B.R :  Un gros problème est que la température de la Terre est calculée à partir d'un réseau de stations météorologiques qui n'a pas été conçu pour cet objectif. On essaye de faire de la climatologie globale à partir d'un outil destiné à la météorologie locale. L'outil étant inadapté, il présente de nombreuses imperfections, la première étant une précision insuffisante pour mesurer ce qu'il faut mesurer. Nous parlons d'une augmentation de la température d'environ 0,7°C sur un siècle et demi : combien de stations météo de par le monde peuvent prétendre à une telle précision, et sur une durée aussi longue ? Extrêmement peu. On a donc recours à des rustines mathématiques. Il faut bien faire avec de qu'on a, mais lorsqu'il s'agit de mesurer une variation de température aussi faible, l'on ne peut que constater la faiblesse de nos moyens. D'un point de vue plus général, en effet, la notion même de température de la Terre est déjà contestable, parce que la Terre n'a pas une température homogène et qu'il n'y a pas de moyen théorique de définir une notion de "moyenne des températures" qui aurait un sens physique réel (il faudrait plutôt considérer des quantités de chaleur et non des températures). L'indicateur utilisé de "température de la Terre" est donc doublement problématique :  de graves lacunes théoriques et de graves défauts dans les observations.

Vous indiquez dans votre ouvrage, à propos des variations de températures au cours du temps (telles qu'elles sont référencées), la chose suivante : "Dans les années 20, le réchauffement marque toutefois de nouveaux points car les températures ont tendance à monter. Las ! Dans les années 70, la température recommence à baisser (une baisse amorcée en fait dès les années 40)".   Au final, le GIEC n'arrive pas à reconnaître ces variations, alors qu'elles sont dans leurs propres statistiques. Vous allez plus loin en effectuant une courbe de température sur des décennies en jetant une pièce de monnaie, et cette courbe est en gros la même que l'on pourrait avoir aujourd'hui… Vous pouvez nous expliquer ce phénomène de variabilité des températures et des méthodes statistiques employées, les modèles informatiques des observatoires et de leur totale opacité en termes informatiques ?** B.R : **Personne ne sait vraiment pourquoi la température a évolué comme elle l'a fait depuis le XXè siècle. Non pas que personne ne reconnaisse la forme de la courbe : personne, je crois, ne conteste que les températures ont stagné au milieu du siècle, qu'elles ont augmenté au début et à la fin à peu près à la même vitesse, et que nous soyons aujourd'hui sur un plateau. L'idée générale pour expliquer la stagnation du milieu du XXè siècle consiste à supposer que les aérosols ont freiné le réchauffement (en faisant en quelque sorte écran à la lumière reçue du soleil). Comme on ne sait pas bien quantifier le phénomène, on peut essayer d'en déterminer les paramètres à partir de la courbe de température elle-même. La bonne adéquation qui en résulte ne prouve donc pas grand chose, seulement qu'il est toujours possible de bien coller à une courbe en adaptant comme il faut les paramètres que l'on se donne. C'est une idée étudiée par Gordon en 1991 que la courbe de température pourrait être plus ou moins aléatoire, c'est-à-dire ne pas dépendre de quelques causes majeures mais d'un grand nombre de causes minuscules. Quoi qu'il en soit, le plateau actuel de la température globale, astucieusement baptisé "pause", marque à l'évidence que, même en ne considérant que les plus importantes, les causes de l'évolution de la température à l'échelle décennale ne sont pas toutes connues ou comprises.

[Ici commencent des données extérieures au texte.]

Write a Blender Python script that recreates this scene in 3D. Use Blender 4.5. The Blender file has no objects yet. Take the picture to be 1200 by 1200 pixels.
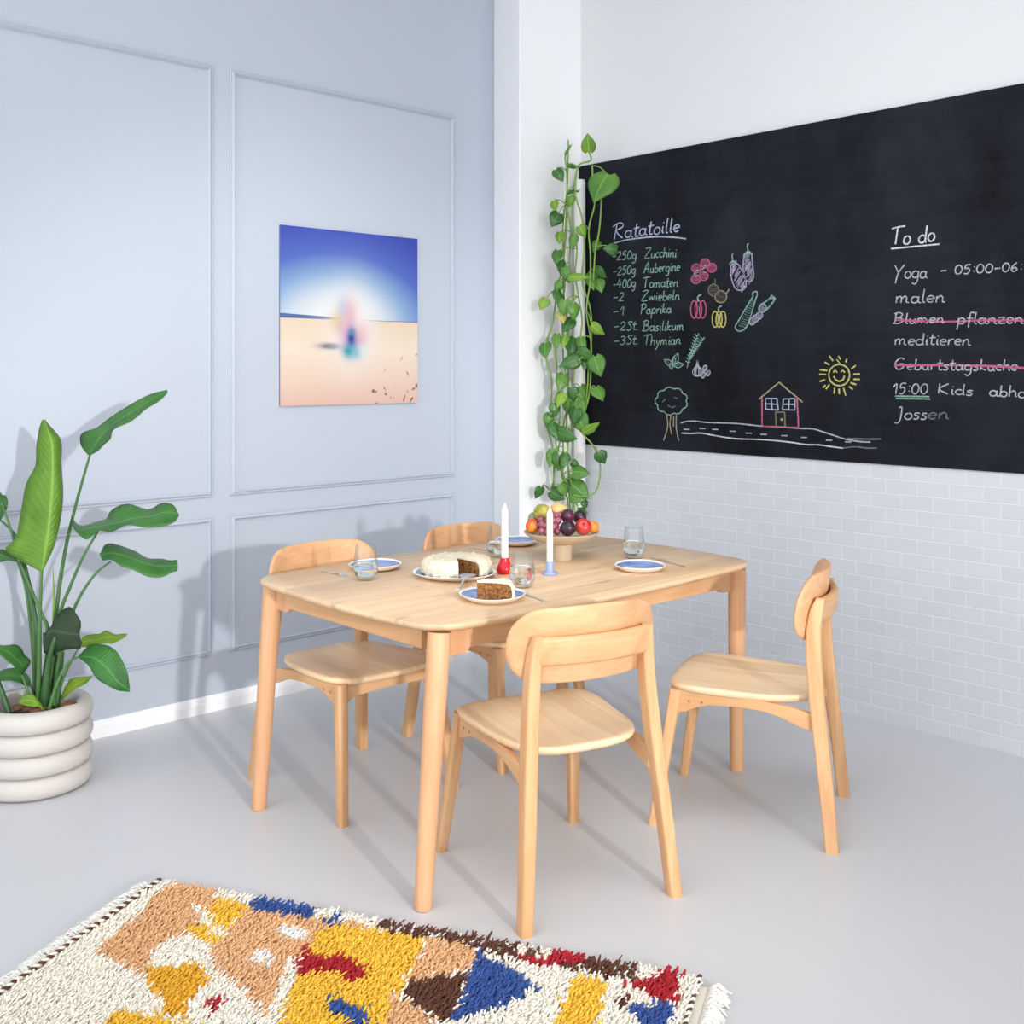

Pour finir, quel est à votre sens le devenir du GIEC et de ses prédictions catastrophiques qui se révèlent de plus en plus décalées  ? Vous parlez dans un chapitre de votre livre de pseudo-sciences et de climatomancie…** B.R : **Aux côtés de la science existent beaucoup de disciplines non-scientifiques qui en sont des reflets déformés : l'astrologie (pour l'astronomie), la numérologie (pour les mathématiques), l'alchimie (pour la chimie), les médecines parallèles, etc. Ce qui est remarquable, c'est que l'histoire montre que ces disciplines, regardées aujourd'hui comme de la pseudo-science, ont été initialement fondées, et même longtemps prolongées, par des chercheurs par ailleurs éminents : Ptolémée ou Kepler pour l'astrologie, Pythagore pour la numérologie, Newton pour l'alchimie... Une explication est que les scientifiques, confrontés à un objet nouveau ou complexe, peuvent avoir du mal à en déterminer les parties susceptibles d'une investigation rationnelle. Ainsi, le climat terrestre, qui compte parmi les systèmes physiques les plus complexes que nous connaissons, donne un exemple contemporain d'apparition de pseudo-science : à côte de la climatologie, discipline scientifique, se créé la "climatomancie". Comme pour les autres pseudo-sciences, elle est d'abord l'oeuvre des scientifiques eux-mêmes.